WRAP UP wrzesień 2016 + TBR październik

Wrzesień był dla mnie dosyć ciężkim miesiącem, zarówno jeśli chodzi o szkołę, jak i o czytanie. Jak wiecie, w tym miesiącu zaczęłam liceum i cóż, myślałam że będzie nieco lżej.

We wrześniu przeczytałam trzy książki i pięć mang, co średnio mnie zadowala. Książki czytałam głównie w weekendy, bo wolnych wieczorów mi brakowało, a mangi chłonęłam w autobusach, o ile nikt nie szturchał mnie łokciem.

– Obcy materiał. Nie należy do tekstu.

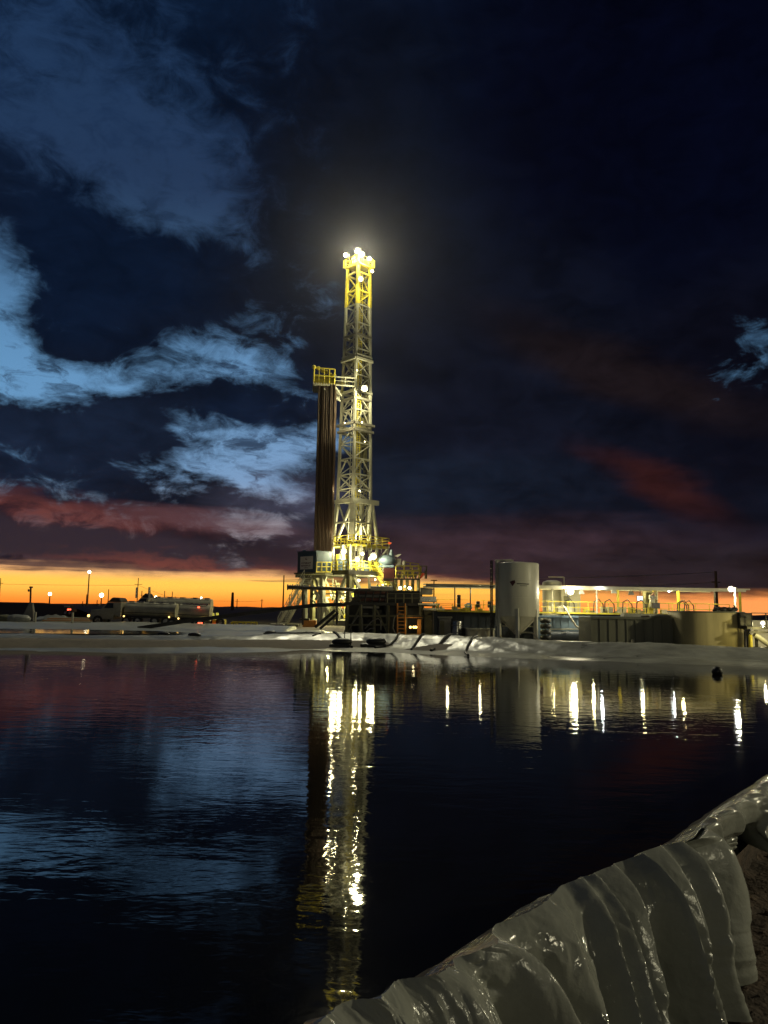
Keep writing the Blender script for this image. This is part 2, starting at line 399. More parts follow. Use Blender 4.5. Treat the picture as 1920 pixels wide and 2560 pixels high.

O "Świetle, którego nie widać" oraz o "Brudnym świecie" powstały oddzielne recenzje, do których Was serdecznie zapraszam. Pierwsza z tych dwóch pozycji na pewno znajdzie się moim TOP 5 książek 2016, druga natomiast była ciekawym odmóżdżaczem. "Czas Żniw" Samanthy Shannon był dla mnie dziwny i chyba utwierdził mnie w przekonaniu, że nie czuję się najlepiej w fantastyce. Dla mnie było tego trochę za dużo - przyszłość, aury, zaświaty, Szeol... Pozostawiam na razie tę powieść bez oceny z nadzieją, że wrócę do niej później. Jestem teraz na bieżąco z "Atakiem tytanów", a ostatnie trzy tomy czytałam z szeroko otwartymi oczami. Zastanawia mnie, jak niektóre aspekty tych mang zostaną przedstawione z anime, na które czekam już któryś rok...


Zaczęłam również czytać "Lolitę" Vladimira Nabokova i "Obrońcę nocy" Agnieszki Lingas-Łoniewskiej. Obie książki przeczytałam do połowy. "Lolity" nie mam zamiaru kończyć, a przynajmniej nie teraz. Męczę trochę tę historię, wciąż nie mogę jej dokończyć, więc doszłam do wniosku, że nie będę się męczyć. "Obrońcę nocy" w zasadzie już kończę czytać, ale najpozytywniejszej oceny ta powieść ode mnie nie dostanie.

Jeśli chodzi o książki, które chcę przeczytać w październiku, to moim pewnikiem jest wcześniej niedokończony "Obrońca nocy". A reszta? To już zależy tylko od mojego humoru i ilości wolnego czasu. Zbliża się Halloween, więc może przeczytam coś Stephena Kinga?

Mała wiadomość, jeśli chodzi o częstotliwość dodawania postów: mogą one się pojawiać nieco rzadziej, na pewno raz w tygodniu w weekendy.

Dajcie znać jak minął Wam ostatni miesiąc i czy praca albo rok szkolny też Was tak przygniótł. I trzymajcie za mnie kciuki w liceum!